(Rows from a 3D scene dataset)
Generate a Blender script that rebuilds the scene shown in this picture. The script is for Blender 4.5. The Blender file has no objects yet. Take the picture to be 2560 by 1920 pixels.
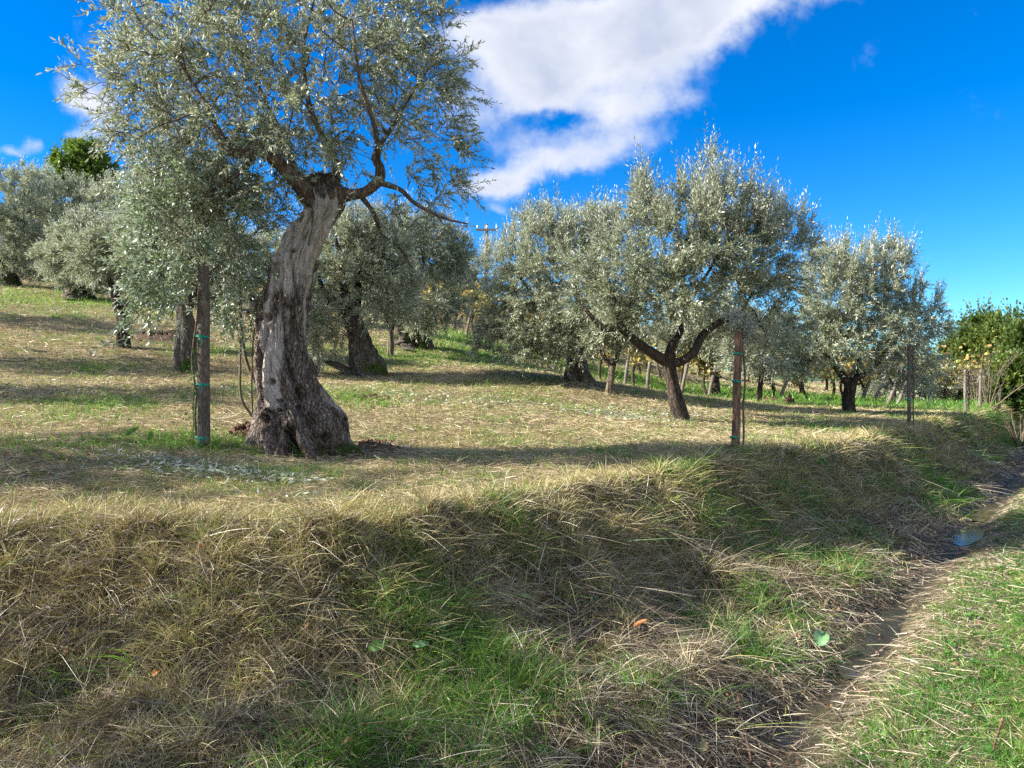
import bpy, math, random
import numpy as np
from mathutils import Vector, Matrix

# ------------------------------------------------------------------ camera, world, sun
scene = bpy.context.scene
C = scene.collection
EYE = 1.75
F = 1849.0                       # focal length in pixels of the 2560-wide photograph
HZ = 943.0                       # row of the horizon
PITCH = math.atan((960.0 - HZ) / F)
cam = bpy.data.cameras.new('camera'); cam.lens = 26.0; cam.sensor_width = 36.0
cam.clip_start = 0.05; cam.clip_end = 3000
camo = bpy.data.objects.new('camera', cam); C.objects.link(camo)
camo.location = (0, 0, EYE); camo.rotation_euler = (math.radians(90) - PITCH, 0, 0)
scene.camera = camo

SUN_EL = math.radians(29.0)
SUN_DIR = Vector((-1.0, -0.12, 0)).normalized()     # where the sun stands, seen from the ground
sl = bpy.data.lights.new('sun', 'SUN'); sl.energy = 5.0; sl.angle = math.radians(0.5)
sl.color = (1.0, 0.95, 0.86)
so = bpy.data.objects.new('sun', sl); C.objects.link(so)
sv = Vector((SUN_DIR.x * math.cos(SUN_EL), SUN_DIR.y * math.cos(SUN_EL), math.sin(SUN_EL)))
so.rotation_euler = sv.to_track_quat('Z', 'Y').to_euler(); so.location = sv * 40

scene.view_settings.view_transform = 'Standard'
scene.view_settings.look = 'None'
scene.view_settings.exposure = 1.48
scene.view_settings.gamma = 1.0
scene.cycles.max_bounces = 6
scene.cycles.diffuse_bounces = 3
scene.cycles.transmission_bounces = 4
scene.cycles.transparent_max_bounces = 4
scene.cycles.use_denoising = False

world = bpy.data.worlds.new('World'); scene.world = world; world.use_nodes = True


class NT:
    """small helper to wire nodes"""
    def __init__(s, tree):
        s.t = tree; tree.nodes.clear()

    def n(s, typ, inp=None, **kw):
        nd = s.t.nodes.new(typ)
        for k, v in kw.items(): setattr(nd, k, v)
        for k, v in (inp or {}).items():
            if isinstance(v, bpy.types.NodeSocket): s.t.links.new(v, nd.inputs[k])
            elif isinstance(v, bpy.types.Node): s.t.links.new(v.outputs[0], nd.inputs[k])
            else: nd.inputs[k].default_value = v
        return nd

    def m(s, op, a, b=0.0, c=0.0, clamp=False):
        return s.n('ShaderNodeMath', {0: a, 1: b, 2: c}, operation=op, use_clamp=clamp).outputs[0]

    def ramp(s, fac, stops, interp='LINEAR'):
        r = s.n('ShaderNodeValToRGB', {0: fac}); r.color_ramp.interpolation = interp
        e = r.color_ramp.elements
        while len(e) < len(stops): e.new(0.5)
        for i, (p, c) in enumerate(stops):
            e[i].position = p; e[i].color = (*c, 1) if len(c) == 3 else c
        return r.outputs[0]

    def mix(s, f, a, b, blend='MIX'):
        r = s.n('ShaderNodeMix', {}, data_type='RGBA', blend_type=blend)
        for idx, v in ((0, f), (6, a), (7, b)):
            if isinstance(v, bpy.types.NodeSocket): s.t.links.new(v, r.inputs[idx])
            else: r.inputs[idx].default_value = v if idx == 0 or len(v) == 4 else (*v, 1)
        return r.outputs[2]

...

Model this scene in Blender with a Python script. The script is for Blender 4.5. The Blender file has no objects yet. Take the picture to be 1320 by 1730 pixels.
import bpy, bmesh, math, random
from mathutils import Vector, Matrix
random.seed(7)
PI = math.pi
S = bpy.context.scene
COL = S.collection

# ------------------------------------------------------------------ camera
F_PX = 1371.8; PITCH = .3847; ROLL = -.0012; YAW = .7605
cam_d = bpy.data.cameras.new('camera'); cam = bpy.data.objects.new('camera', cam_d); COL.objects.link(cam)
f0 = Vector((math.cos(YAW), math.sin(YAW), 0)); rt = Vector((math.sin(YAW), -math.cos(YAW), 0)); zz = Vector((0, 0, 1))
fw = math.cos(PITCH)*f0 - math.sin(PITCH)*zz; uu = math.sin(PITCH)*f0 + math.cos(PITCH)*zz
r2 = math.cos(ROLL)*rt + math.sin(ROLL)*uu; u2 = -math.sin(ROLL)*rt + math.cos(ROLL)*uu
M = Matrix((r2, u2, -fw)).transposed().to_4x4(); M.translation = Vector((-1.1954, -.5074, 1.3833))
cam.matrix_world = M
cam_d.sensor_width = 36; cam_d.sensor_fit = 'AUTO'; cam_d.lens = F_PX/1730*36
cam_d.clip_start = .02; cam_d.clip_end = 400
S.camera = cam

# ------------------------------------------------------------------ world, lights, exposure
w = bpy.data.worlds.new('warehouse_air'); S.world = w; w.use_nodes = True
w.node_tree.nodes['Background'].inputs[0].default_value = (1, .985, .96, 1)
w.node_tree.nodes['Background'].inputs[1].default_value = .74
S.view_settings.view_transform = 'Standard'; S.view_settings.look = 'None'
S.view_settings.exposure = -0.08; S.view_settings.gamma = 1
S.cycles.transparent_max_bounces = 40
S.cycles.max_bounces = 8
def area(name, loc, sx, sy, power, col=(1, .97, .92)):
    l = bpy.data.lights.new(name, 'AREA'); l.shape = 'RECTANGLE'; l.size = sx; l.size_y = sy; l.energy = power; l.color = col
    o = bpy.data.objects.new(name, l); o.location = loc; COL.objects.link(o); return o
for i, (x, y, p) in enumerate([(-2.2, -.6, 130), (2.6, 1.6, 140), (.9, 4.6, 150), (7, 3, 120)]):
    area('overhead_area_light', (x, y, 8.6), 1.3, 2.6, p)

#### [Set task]
Copy out only the lines from the one containing "Generate a Blender" through the one containing "s.t = tree; tree.nodes.clear()", exactly, with both ends. Any picture is left out.

#### [Final result]
Generate a Blender script that rebuilds the scene shown in this picture. The script is for Blender 4.5. The Blender file has no objects yet. Take the picture to be 2560 by 1920 pixels.
import bpy, math, random
import numpy as np
from mathutils import Vector, Matrix

# ------------------------------------------------------------------ camera, world, sun
scene = bpy.context.scene
C = scene.collection
EYE = 1.75
F = 1849.0                       # focal length in pixels of the 2560-wide photograph
HZ = 943.0                       # row of the horizon
PITCH = math.atan((960.0 - HZ) / F)
cam = bpy.data.cameras.new('camera'); cam.lens = 26.0; cam.sensor_width = 36.0
cam.clip_start = 0.05; cam.clip_end = 3000
camo = bpy.data.objects.new('camera', cam); C.objects.link(camo)
camo.location = (0, 0, EYE); camo.rotation_euler = (math.radians(90) - PITCH, 0, 0)
scene.camera = camo

SUN_EL = math.radians(29.0)
SUN_DIR = Vector((-1.0, -0.12, 0)).normalized()     # where the sun stands, seen from the ground
sl = bpy.data.lights.new('sun', 'SUN'); sl.energy = 5.0; sl.angle = math.radians(0.5)
sl.color = (1.0, 0.95, 0.86)
so = bpy.data.objects.new('sun', sl); C.objects.link(so)
sv = Vector((SUN_DIR.x * math.cos(SUN_EL), SUN_DIR.y * math.cos(SUN_EL), math.sin(SUN_EL)))
so.rotation_euler = sv.to_track_quat('Z', 'Y').to_euler(); so.location = sv * 40

scene.view_settings.view_transform = 'Standard'
scene.view_settings.look = 'None'
scene.view_settings.exposure = 1.48
scene.view_settings.gamma = 1.0
scene.cycles.max_bounces = 6
scene.cycles.diffuse_bounces = 3
scene.cycles.transmission_bounces = 4
scene.cycles.transparent_max_bounces = 4
scene.cycles.use_denoising = False

world = bpy.data.worlds.new('World'); scene.world = world; world.use_nodes = True


class NT:
    """small helper to wire nodes"""
    def __init__(s, tree):
        s.t = tree; tree.nodes.clear()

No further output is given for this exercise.